Isaac Asimov: some wrongs are wronger than others

One of the more ridiculous criticisms of science by religious believers is "Scientific facts often turn out to be proven wrong."

Well, in a narrow sense that's true, but American author and biochemist Isaac Asimov shows how it's also broadly false in an interesting essay, "The Relativity of Wrong."

His basic point is that there are gradations of wrongness. In response to someone who wrote him a letter praising Socrates' proposition that the wisest man knows he knows nothing, Asimov said:

My answer to him was, "John, when people thought the Earth was flat, they were wrong. When people thought the Earth was spherical, they were wrong.
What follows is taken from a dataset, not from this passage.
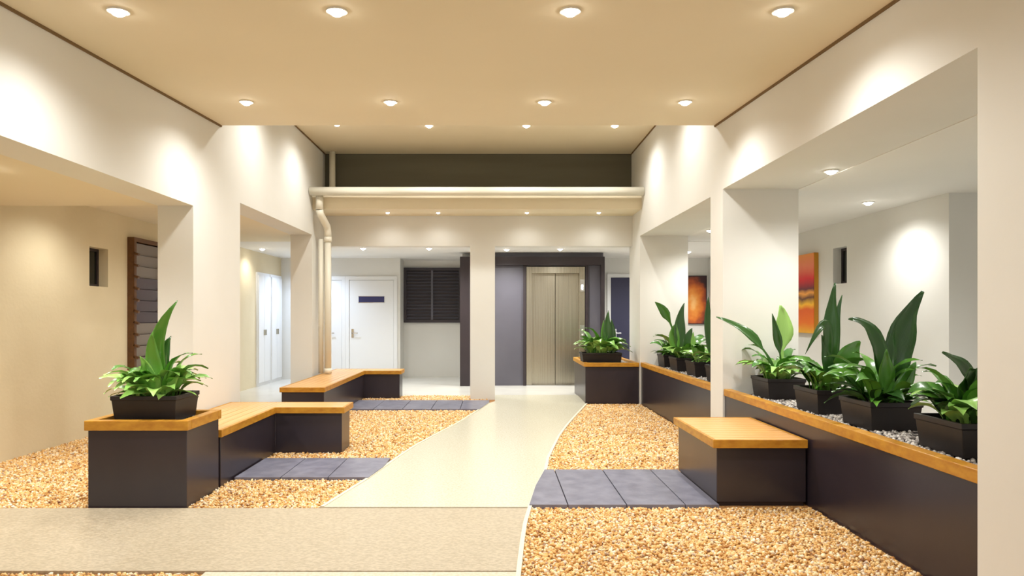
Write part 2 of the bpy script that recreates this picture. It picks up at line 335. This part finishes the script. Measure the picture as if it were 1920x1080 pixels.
# left planter box
b = thing('planter_box', (-2.315, 4.68, 0), 'tall charcoal planter box with timber rim at the near end of the left bench', 'planter')
bx('base', char_m, (-2.635, -1.995, 4.42, 4.93, .0, .512), parent=b, bevel=.004)
for a in ((-2.65, -1.98, 4.40, 4.46), (-2.65, -1.98, 4.89, 4.945)): board('rim', cap_m, b, *a, .508, .572, .004)
for a in ((-2.65, -2.59, 4.46, 4.89), (-2.04, -1.98, 4.46, 4.89)): board('rim', cap_m, b, *a, .508, .572, .004)
pebbles('pebble_filling', -2.585, -2.045, 4.465, 4.885, 2200, .012, lambda X, Y: X < 0, grey_m, .53, 'grey pebbles inside the rim of the left planter box', b)
def corner_bench(label, x0, x1, y0, y1, xe, yr, zt=.422):
    """leg along y from y0 to y1 (x0..x1) and a return towards +x (x1..xe) over yr..y1"""
    p = thing('corner_bench', ((x0+x1)/2, (y0+y1)/2, 0), label, 'bench')
    bm = bmesh.new(); pts = [(x0+.02, y0+.015), (x1-.015, y0+.015), (x1-.015, yr+.03), (xe-.03, yr+.03), (xe-.03, y1-.03), (x0+.02, y1-.03)]
    prism(bm, [(a-p.location.x, b2-p.location.y) for a, b2 in pts], 0, zt-.053); obj('base', bm, char_m, p, .004)
    z0 = zt-.055; t = .026
    for a in ((x0, x1, y0, y0+t), (x1-t, x1, y0+t, yr), (x1-t, xe, yr, yr+t), (xe-t, xe, yr+t, y1-t), (x0, xe, y1-t, y1), (x0, x0+t, y0+t, y1-t)):
        board('fascia', cap_m, p, *a, z0, zt)
    n = 6; s = (x1-t-x0-t)/n
    for i in range(n): board('slat', seatl_m, p, x0+t+s*i+.002, x0+t+s*(i+1)-.002, y0+t, y1-t, zt-.028, zt-.001, .002)
    n = 4; s = (y1-t-yr-t)/n
    for i in range(n): board('slat', seat_m, p, x1-t+.002, xe-t, yr+t+s*i+.002, yr+t+s*(i+1)-.002, zt-.028, zt-.001, .002)
    return p
corner_bench('charcoal corner bench with slatted timber top joined to the left planter box', -2.54, -1.98, 4.95, 6.56, -1.36, 6.17)
corner_bench('far charcoal corner bench with timber top running under the back wall opening', -2.485, -1.96, 7.87, 10.66, -1.41, 10.28)
# planter box by the lift
q = thing('planter_box', (1.66, 10.3, 0), 'charcoal planter box with timber rim in front of the lift', 'planter')
bx('base', char_m, (1.285, 2.045, 9.70, 11.02, .0, .53), parent=q, bevel=.004)
for a in ((1.265, 2.048, 9.68, 9.74), (1.265, 2.048, 10.98, 11.04), (1.265, 1.325, 9.74, 10.98), (1.99, 2.048, 9.74, 10.98)): board('rim', cap_m, q, *a, .525, .582, .004)
pebbles('pebble_filling', 1.33, 1.985, 9.745, 10.975, 1500, .013, lambda X, Y: X > 0, grey_m, .548, 'grey pebbles inside the rim of the planter box by the lift', q)

# ------------------------------------------------------------------ plants
def leaf_mesh(pts, width, hint, twist=0, N=10, stalk=.12):
    """pts: quadratic/cubic control points; returns a bmesh of a folded blade with thickness"""
    P = [Vector(p) for p in pts]; bm = bmesh.new(); rows = []
    uvl = bm.loops.layers.uv.new('UVMap'); uvs = {}
    def bez(t):
        Q = P[:]
        while len(Q) > 1: Q = [Q[i].lerp(Q[i+1], t) for i in range(len(Q)-1)]
        return Q[0]
    for i in range(N+1):
        tt = i/N; c = bez(tt); d = (bez(min(tt+.02, 1))-bez(max(tt-.02, 0))).normalized()
        side = d.cross(Vector(hint)).normalized()
        if twist: side = Matrix.Rotation(twist*tt, 3, d) @ side
        nrm = side.cross(d)
        if tt < stalk: wd = .08+.05*tt
        else: u = (tt-stalk)/(1-stalk); wd = max(.02, (math.sin(math.pi*min(1, u**.72*1.0))**.85)*.5+.05*(1-u))
        wd *= width; r = []
        for k, (sx, up) in enumerate(((-1, .22), (-.5, .07), (0, -.02), (.5, .07), (1, .22))):
            ripple = .04*math.sin(tt*17+k)*width*abs(sx)
            v = bm.verts.new(c+side*sx*wd+nrm*(up*wd+ripple)); r.append(v); uvs[v] = ((sx+1)/2, tt)
        rows.append(r)
    for A, B in zip(rows, rows[1:]):
        for k in range(4):
            f = bm.faces.new((A[k], A[k+1], B[k+1], B[k])); f.smooth = True
            for l in f.loops: l[uvl].uv = uvs[l.vert]
    return bm
def leaf_obj(parent, pts, width, m, hint=(0, -1, .25), twist=0, stalk=.12):
    bm = leaf_mesh(pts, width, hint, twist, N=14, stalk=stalk)
    me = bpy.data.meshes.new('leaf'); bm.to_mesh(me); bm.free(); me.materials.append(m)
    o = bpy.data.objects.new('leaf', me); C.objects.link(o); o.parent = parent
    sm = o.modifiers.new('thickness', 'SOLIDIFY'); sm.thickness = .0015
    return o
LOW = []
for i in range(9):
    L = 1.0; m = (leafm_m, leafl_m, leafl_m, leafd_m, leafm_m, leafl_m, leafm_m, leafl_m, leafd_m)[i]
    up = (.35, .55, .8, .45, .95, .65, 1.1, .3, .6)[i]; dr = (.0, .15, .3, .05, .55, .2, .8, -.12, .25)[i]
    bm = leaf_mesh([(0, 0, 0), (.12, 0, up*.6), (.55, 0, up), (1.0, .1*(-1)**i, dr+.1)], .36+.05*(i % 3), (-.3, 0, 1), (.3, -.4, .2)[i % 3], N=8)
    me = bpy.data.meshes.new('leaf'); bm.to_mesh(me); bm.free(); me.materials.append(m); LOW.append(me)
def pot(root, w, d, h, taper=.02):
    bm = bmesh.new(); hw, hd = w/2, d/2; t = .018
    def ringv(a, b2, z): return [bm.verts.new(p) for p in ((-a, -b2, z), (a, -b2, z), (a, b2, z), (-a, b2, z))]
    R = [ringv(hw-taper, hd-taper, 0), ringv(hw-.006, hd-.006, h-.03), ringv(hw, hd, h-.028), ringv(hw, hd, h), ringv(hw-t, hd-t, h), ringv(hw-t-.01, hd-t-.01, h-.045)]
    bm.faces.new(R[0][::-1]); bm.faces.new(R[-1])
    for A, B in zip(R, R[1:]):
        for k in range(4): bm.faces.new((A[k], A[(k+1) % 4], B[(k+1) % 4], B[k]))
    obj('planter', bm, pot_m, root, .003)
    bm = bmesh.new(); N = 6; g = []
    for i in range(N+1):
        g.append([bm.verts.new(((hw-t-.006)*(2*i/N-1), (hd-t-.006)*(2*j/N-1), h-.03+random.uniform(-.006, .008))) for j in range(N+1)])
    for i in range(N):
        for j in range(N): bm.faces.new((g[i][j], g[i+1][j], g[i+1][j+1], g[i][j+1]))
    obj('soil', bm, soil_m, root)
def plant(name, x, y, z, w, d, h, label, group, tall, nlow, lowsize, mix=None):
    """tall: (list of world control points, width, material[, hint, twist])"""
    r = thing(name, (x, y, z), label, 'potted plant', group)
    pot(r, w, d, h)
    for L in tall:
        pts = [Vector(p)-r.location for p in L[0]]
        leaf_obj(r, pts, L[1], L[2], *(L[3:]))
    for i in range(nlow):
        me = LOW[random.choice(mix) if mix else i % 9]
        o = bpy.data.objects.new('leaf', me); C.objects.link(o); o.parent = r
        a = 2*math.pi*(i*.381966+random.uniform(-.03, .03)); q = math.sqrt((i+.5)/nlow)
        o.location = (math.cos(a)*q*(w*.34), math.sin(a)*q*(d*.34), h-.028)
        o.rotation_euler = (random.uniform(-.2, .2), random.uniform(-.35, .15)*q-.35*(1-q), a+random.uniform(-.5, .5))
        sc = lowsize*random.uniform(.65, 1.1); o.scale = (sc, sc, sc)
    return r
G1 = 'potted plants along the near right planter wall'; G2 = 'potted plants along the far right planter wall'
def W(px, py, Y): return ((px-928)*Y/1280, Y, 1.25-(py-592)*Y/1280)
ph = .172; pz = .556
plant('potted_plant', 2.41, 5.82, pz, .32, .38, ph, 'bushy light green plant with one leaf leaning left, farthest in near right planter', G1,
      [([W(1456, 705, 5.8), W(1444, 665, 5.75), W(1418, 622, 5.7), W(1343, 594, 5.6)], .10, leafd_m, (0, -1, .4), .5, .45),
       ([W(1463, 700, 5.85), W(1466, 665, 5.85), W(1470, 610, 5.85), W(1463, 572, 5.8)], .17, leafl_m, (0, -1, 0), .3, .4),
       ([W(1466, 700, 5.8), W(1464, 660, 5.78), W(1458, 640, 5.75), W(1448, 588, 5.7)], .07, leafd_m, (0, -1, 0), 0, .4)], 50, .25, [1, 5, 2, 4, 6, 5, 1])
plant('potted_plant', 2.41, 4.96, pz, .32, .38, ph, 'tall dark upright leafy plant, second pot from the far end of the near right planter', G1,
      [([W(1556, 725, 4.95), W(1560, 660, 4.95), W(1550, 590, 4.93), W(1566, 530, 4.9)], .125, leafd_m, (0, -1, 0), .25),
       ([W(1560, 725, 4.98), W(1566, 670, 4.98), W(1560, 610, 4.96), W(1579, 553, 4.95)], .07, leafd_m),
       ([W(1552, 725, 4.9), W(1552, 620, 4.85), W(1562, 555, 4.8), W(1510, 664, 4.7)], .075, leafd_m, (0, -1, .2)),
       ([W(1560, 725, 4.9), W(1580, 690, 4.9), W(1592, 650, 4.88), W(1613, 640, 4.85)], .17, leafm_m, (0, -1, .1), .3),
       ([W(1556, 725, 4.9), W(1556, 700, 4.88), W(1548, 670, 4.85), W(1541, 628, 4.8)], .08, leafd_m)], 46, .25, [0, 4, 5, 6, 8, 2, 4])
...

But if you think that thinking the Earth is spherical is just as wrong as thinking the Earth is flat, then your view is wronger than both of them put together."

The basic trouble, you see, is that people think that "right" and "wrong" are absolute; that everything that isn't perfectly and completely right is totally and equally wrong.

Great point.

Global warming skeptics make this absurd conclusion when they nitpick details of climatology research findings, claiming that if every conclusion made by any scientist who affirms the reality of human-caused climate change isn't 100% correct, then global warming has a 0% chance of being true.

I also see this attitude reflected in comments on my blog posts by religiously-minded people.

Just like Asimov's corresondent, John, they'll point to how some scientific theory has been shown to be wrong in some respects -- which must mean that science is wrong about God, the supernatural, consciousness being separable from the brain, and such.

But Asimov reminds us:

In short, my English Lit friend, living in a mental world of ! absolute rights and wrongs, may be imagining that because all theories are wrong, the Earth may be thought spherical now, but cubical next century, and a hollow icosahedron the next, and a doughnut shape the one after.

What actually happens is that once scientists get hold of a good concept they gradually refine and extend if with a greater and greater subtlety as their instruments of measurement improve. Theories are not so much wrong as incomplete.